COS 109: Problem Set 8 (last one!)

Mon Nov 17 15:59:21 EST 2014

Due 5:00 PM, Wednesday, Dec 3 (after break), in the box outside Room 311, CS building, or in class. Answers need not be long, merely clear so we can understand what you have done. Please submit typed material, not hand-written, if at all possible, and keep a copy for yourself just in case something goes astray. Thanks.

Collaboration policy for COS 109: Working together to really understand the material in problem sets and labs is encouraged, but once you have things figured out, you must part company and compose your written answers independently. That helps you to be sure that you understand the material, and it obviates questions of whether the collaboration was too close.

You must list any other class members with whom you collaborated.

 

 

1. Potpourri

(a) A story in the New York Times on 11/21/11 said that Microsoft sells "a copy of Office 2010 every second -- over 100 million so far." Microsoft's Office division revenue is nearly $6 billion per year. Using these facts,
    (i) Very roughly, how long had Office 2010 been on sale at the time the article was written?
    (ii) About how much does one copy of Office 2010 cost?

(b) CBS Evening News said 3 or 4 years ago that at $1 per second, it would take 425,000 years to pay off the US national debt. Very roughly, what would the corresponding number of years be today?

(c) An article in Physical Review Letters says that there really is an absolute limit to Moore's Law. Simplifying the numbers a bit, it implies that there is still a factor of 10^15 to be had from repeated doublings of capacity by making things smaller. If the doubling time is the usual 18 months, how many years from now will Moore's Law finally run out?

(d) Older versions of Excel support 65,536 rows; columns are labeled A, B, ..., AA, AB, ..., through IV. Give a likely reason why the last column has that label.

(e) Microsoft's web page says that Excel 2007 "increases the maximum number of rows per worksheet from 65,536 to over 1 million," and says that the last column is now labeled XFD.
    (i) How many bits are likely used to represent the row number in Excel 2007?
    (ii) Explain briefly where "XFD" likely comes from.

(f) In an IPv4 address, the first part is the net id and the rest is the host id on that net. If there are N bits in the net id part, what is the maximum number of host ids that could be on that network?

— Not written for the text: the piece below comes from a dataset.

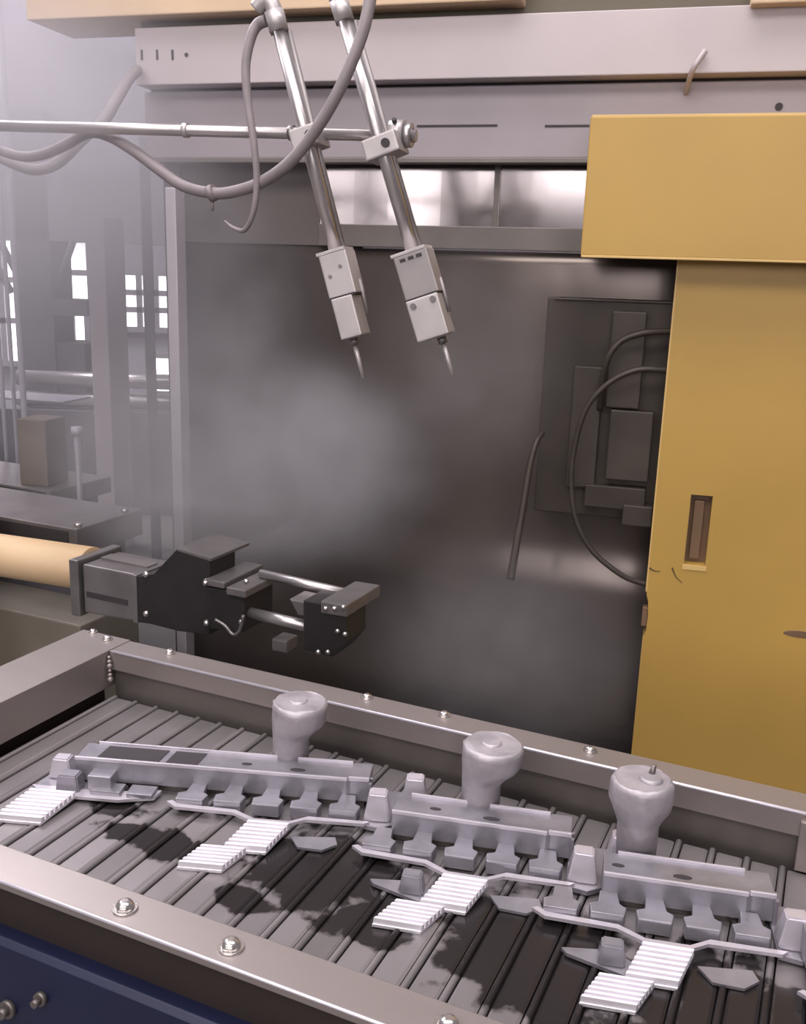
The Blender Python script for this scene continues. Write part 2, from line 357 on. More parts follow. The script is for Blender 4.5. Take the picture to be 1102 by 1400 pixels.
def casting(ox, oy, ang, label, left=-.30, cup=(-.142, .078, 1.0, True), long=False, side_block=True, partial=False):
    t = thing('die_casting', label, 'casting', FC, (ox, oy, BELT), 'aluminium castings on the conveyor')
    T = Matrix.Translation((ox, oy, 0)) @ Matrix.Rotation(math.radians(ang), 4, 'Z')
    # main bar: tray-like box, open shallow top with raised lips and a necked end
    out = [(left, 0), (-.035, 0), (-.028, .004), (.002, .004), (.002, .060), (-.028, .060), (-.034, .056), (left, .056)]
    mb = MB(); mb.prism(out, 'z', ZB, ZT-.004, T=T, bev=.0015)
    bar = part(t, 'bar', mb, 'casting')
    lip = MB()
    lip.box(left, -.033, -.001, .003, ZT-.006, ZT, T=T, bev=.001); lip.box(-.031, .003, .002, .006, ZT-.006, ZT+.001, T=T, bev=.001)
    part(bar, 'lip', lip, 'vent_cast')  # paler material paints the bright highlight on the lips
    part(bar, 'lip', MB().box(left+.02, -.031, .053, .0565, ZT-.006, ZT+.001, T=T, bev=.001), 'vent_cast')
    for (u, v, w, d) in ([(-.205, .026, .009, .004), (-.118, .020, .013, .005)]):
        part(bar, 'hole', MB().prism([(u+w*math.cos(a*math.pi/6), v+d*math.sin(a*math.pi/6)) for a in range(12)], 'z', ZT-.006, ZT-.0032, T=T), 'dark_hole')
    for a in (.002, .018):
        mbx = MB(); mbx.box(.001, .007, a, a+.006, ZB-.004, ZT-.008, T=T, bev=.001); part(bar, 'rib', mbx, 'casting')
    # end flange with two overflow blocks
    fl = MB(); fl.prism([(.0, -.058), (.030, -.064), (.064, -.040), (.105, .006), (.108, .040), (.060, .050), (.0, .046)], 'z', BELT+.004, BELT+.012, T=T, bev=.001)
    part(t, 'end_flange', fl, 'casting')
    # foot that carries the bar
    part(t, 'web', MB().box(max(left, -.28), -.006, .012, .046, BELT+.001, ZB+.002, T=T), 'rail_skirt')
    b = MB(); trap(b, .022, -.030, BELT+.012, BELT+.056, .042, .036, T); part(t, 'overflow_block', b, 'vent_cast')
    b = MB(); trap(b, .076, .022, BELT+.012, BELT+.058, .042, .036, T); part(t, 'overflow_block', b, 'vent_cast')
    # front rim and five tabs
    rim = [(-.318, -.046), (-.300, -.060), (-.205, -.063), (-.165, -.084), (-.115, -.084), (-.088, -.066), (.004, -.064), (.012, -.056), (-.085, -.056), (-.112, -.074), (-.168, -.074), (-.203, -.054), (-.296, -.050), (-.31, -.042)]
    if partial: rim = [(-.318, -.046), (-.300, -.060), (-.2, -.063), (-.2, -.054), (-.296, -.050), (-.31, -.042)]
    part(t, 'rim', MB().prism(rim, 'z', BELT+.012, BELT+.017, T=T), 'vent_cast')
    for i in range(5):
        u = -.278+.062*i
        tb = MB()
        pts = [(u-.024, -.050), (u+.020, -.050), (u+.024, -.030), (u+.015, -.024), (u+.012, .002), (u-.012, .002), (u-.014, -.024), (u-.026, -.030)]
        tb.prism(pts, 'z', BELT+.006, BELT+.027-.002*(i == 0), T=T, bev=.002)
        part(t, 'tab', tb, 'casting')
    # neck and two corrugated chill vents stepping down to the belt
    part(t, 'neck', MB().prism([(-.160, -.080), (-.120, -.080), (-.112, -.094), (-.170, -.094)], 'z', BELT+.008, BELT+.016, T=T, bev=.001), 'casting')
    v = MB(); vent(v, -.172, -.108, -.146, -.088, BELT+.006, BELT+.016, T, 7); part(t, 'chill_vent', v, 'chill_cast_lit')
    v = MB(); vent(v, -.226, -.160, -.198, -.150, BELT+.005, BELT+.008, T, 6); part(t, 'chill_vent', v, 'chill_cast_lit')
    part(t, 'drip_plate', MB().prism([(-.104, -.098), (-.088, -.124), (-.050, -.126), (-.030, -.108), (-.036, -.090), (-.07, -.094)], 'z', BELT+.002, BELT+.006, T=T), 'casting')
    if side_block:
        part(t, 'side_plate', MB().prism([(-.275, -.106), (-.268, -.116), (-.180, -.146), (-.176, -.120), (-.210, -.096)], 'z', BELT+.003, BELT+.008, T=T), 'casting')
        b = MB(); trap(b, -.212, -.116, BELT+.008, BELT+.036, .036, .026, T, .74); part(t, 'overflow_block', b, 'casting')
    if long:
        # longer left end: two openings in the bar's top, two blocks, a plate and a vent of its own
        for (a0, a1) in ((-.455, -.350), (-.338, -.285)):
            part(bar, 'opening', MB().prism([(a0, .008), (a1, .008), (a1+.006, .049), (a0+.006, .049)], 'z', ZT-.006, ZT-.0030, T=T), 'dark_hole')
        b = MB(); trap(b, -.520, .020, BELT+.010, BELT+.044, .040, .034, T); part(t, 'overflow_block', b, 'vent_cast')
        b = MB(); trap(b, -.490, -.020, BELT+.010, BELT+.038, .040, .030, T, .8); part(t, 'overflow_block', b, 'casting')
        b = MB(); b.box(-.458, -.418, -.026, .002, BELT+.014, BELT+.038, T=T, bev=.002); part(t, 'lug', b, 'casting')
        part(t, 'rim', MB().prism([(-.556, -.020), (-.545, -.030), (-.47, -.046), (-.40, -.046), (-.345, -.030), (-.34, -.006), (-.40, -.018), (-.465, -.022)], 'z', BELT+.006, BELT+.011, T=T), 'vent_cast')
        for (u, w) in ((-.425, .05), (-.368, .044)):
            part(t, 'tab', MB().box(u-w/2, u+w/2, -.036, -.006, BELT+.010, BELT+.018, T=T, bev=.002), 'casting')
        part(t, 'end_flange', MB().prism([(-.55, -.02), (-.47, -.04), (-.40, .0), (-.45, .05), (-.54, .045)], 'z', BELT+.003, BELT+.010, T=T, bev=.001), 'casting')
        v = MB(); vent(v, -.545, -.470, -.120, -.044, BELT+.005, BELT+.012, T, 8); part(t, 'chill_vent', v, 'chill_cast_lit')
        part(t, 'web', MB().box(left+.004, -.30, .012, .046, BELT+.001, ZB+.002, T=T), 'rail_skirt')
    # the pouring cup behind the bar
    if cup:
        cu, cv, sc, lop = cup
        prof = [(0, .0310, 0), (.080, .0315, 0), (.092, .036, .004), (.104, .0435, .011), (.112, .0465, .014), (.136, .0480, .015), (.143, .0470, .015), (.146, .043, .015)] if lop else \
               [(0, .0300, 0), (.082, .0305, 0), (.096, .036, 0), (.112, .0440, 0), (.124, .0465, 0), (.144, .0460, 0), (.150, .0440, 0), (.153, .040, 0)]
        rs = [((cu+dx, cv, BELT+.002+h*sc), (1, 0, 0), (0, 1, 0), r*.98*sc) for h, r, dx in prof]
        cm = MB(); cm.rings(rs, 28, T=T)
        for v_ in cm.bm.verts:
            if v_.co.z > BELT+.1: v_.co += Vector((random.uniform(-1, 1), random.uniform(-1, 1), random.uniform(-1, 1)))*.0013
        cupo = part(t, 'pouring_cup', cm, 'cup_cast')
        z = BELT+.002+prof[-1][0]*sc
        dmb = MB(); dmb.rings([((cu+.012, cv, z-.004), (1, 0, 0), (0, 1, 0), .020), ((cu+.012, cv, z+.004), (1, 0, 0), (0, 1, 0), .014)], 14, T=T)
        part(cupo, 'sprue_nub', dmb, 'cup_cast')
        if not lop:
            part(cupo, 'sprue_nub', MB().cyl((cu+.012, cv+.01, z-.002), (cu+.016, cv+.014, z+.016), .006, 10, .003, T=T), 'rail_skirt')
    return t
casting(-.613, 1.262, 18.7, 'longest grey casting, left end with two dark openings in its bar', left=-.49, long=True, side_block=False)
casting(-.278, 1.258, 12.7, 'casting in the middle of the row, lopsided cup, no dark openings in its bar', left=-.268)
casting(.007, 1.242, 13.0, 'nearest whole casting, with the round symmetrical cup in front of the yellow door', cup=(-.178, .095, 1.0, False), left=-.225)
casting(.345, 1.235, 13.0, 'casting cut off by the right edge of the picture', partial=False)

# ================================================================== die-casting machine (frame FM)
mach = thing('die_casting_machine', 'die casting machine with grey header beam above a dark stainless enclosure', 'machine', FM, (-.6, 3.0, 0))
zt = mp(640, 21, 2.8).z; zg = mp(640, 107, 2.8).z; zl = mp(640, 216, 2.86).z
xh = mp(185, 75, 2.8).x
hp = part(mach, 'header_panel', MB().box(xh, 1.3, 2.80, 3.05, zg, zt, bev=.003), 'panel_grey')
for px, w, h in ((194, .007, .028), (215, .007, .028), (236, .007, .028)):
    q = mp(px, 75, 2.8); part(hp, 'slot', MB().box(q.x-w/2, q.x+w/2, 2.798, 2.806, q.z-h/2, q.z+h/2), 'dark_hole')
q = mp(255, 75, 2.8); part(hp, 'hole', MB().cyl((q.x, 2.798, q.z), (q.x, 2.806, q.z), .006, 12), 'dark_hole')
lp = part(mach, 'header_panel', MB().box(xh-.008, 1.3, 2.86, 3.03, zl, zg-.008, bev=.003), 'panel_grey_low')
part(mach, 'gap_strip', MB().box(xh+.01, 1.3, 2.87, 3.02, zg-.01, zg+.002), 'dark_hole')
for a, b in ((570, 680), (745, 806)):
    p = mp(a, 172, 2.86); q = mp(b, 172, 2.86); part(lp, 'seam', MB().box(p.x, q.x, 2.858, 2.866, p.z-.004, p.z+.002), 'dark_hole')
q = mp(1065, 146, 2.86); part(lp, 'hole', MB().cyl((q.x, 2.857, q.z), (q.x, 2.866, q.z), .010, 14), 'dark_hole')
part(lp, 'bottom_lip', MB().box(xh-.008, 1.3, 2.852, 2.90, zl-.014, zl, bev=.002), 'rail_skirt')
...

(g) A story in the Prince on 11/4/14 says that in the 2008-2009 academic year, "Princeton students printed 11,040,632 sheets of paper, enough to stretch from Princeton to Salt Lake City, or a stack 17 times taller than Fine Hall."
    (i) Using this factoid, compute approximately how far Salt Lake City is from Princeton.
    (ii) Approximately how tall is Fine Hall?

 

2. Key Rings

One major problem with secret-key cryptographic systems like DES and AES is key distribution -- how to send a secret key to the other people you want to talk to. This question concerns a second major problem -- the proliferation of keys if various information is to be shared among different independent combinations of people.

(a) Suppose that Alice, Bob and Carol have a relationship in which each person wishes to encrypt their own personal information (for which each needs an individual key) and also carry on private conversations with each other person (i.e., Alice and Bob want to talk without including Carol, and Alice and Carol want to talk without Bob, and so on), and also talk among all three so that outsiders can't understand those conversations either. How many different secret keys do they need in total? List the keys by the people who will share them.

(b) Suppose that David joins the group, and relationships are even more complicated: they need keys for every individual and every possible combination of private conversations among subgroups (e.g., Alice, Carol and David want to be able to talk among themselves while excluding Bob) as well as excluding outsiders. How many different secret keys are now needed? List the keys by the people who will share them.

(c) As the group grows, more and more keys will be needed. Give a general formula or way to express how the number of keys varies as a function of N, the number of people involved. If you don't see a formula, then give the numbers you have computed, for 1 through 6 people.

(Hint: figure out how many keys are needed for one person, for two people and for five people, combine that with what you did above, and look for a pattern. A different hint: make a column for each person, then for each group put a 1 in column i if person i is a member of that subgroup and 0 otherwise.)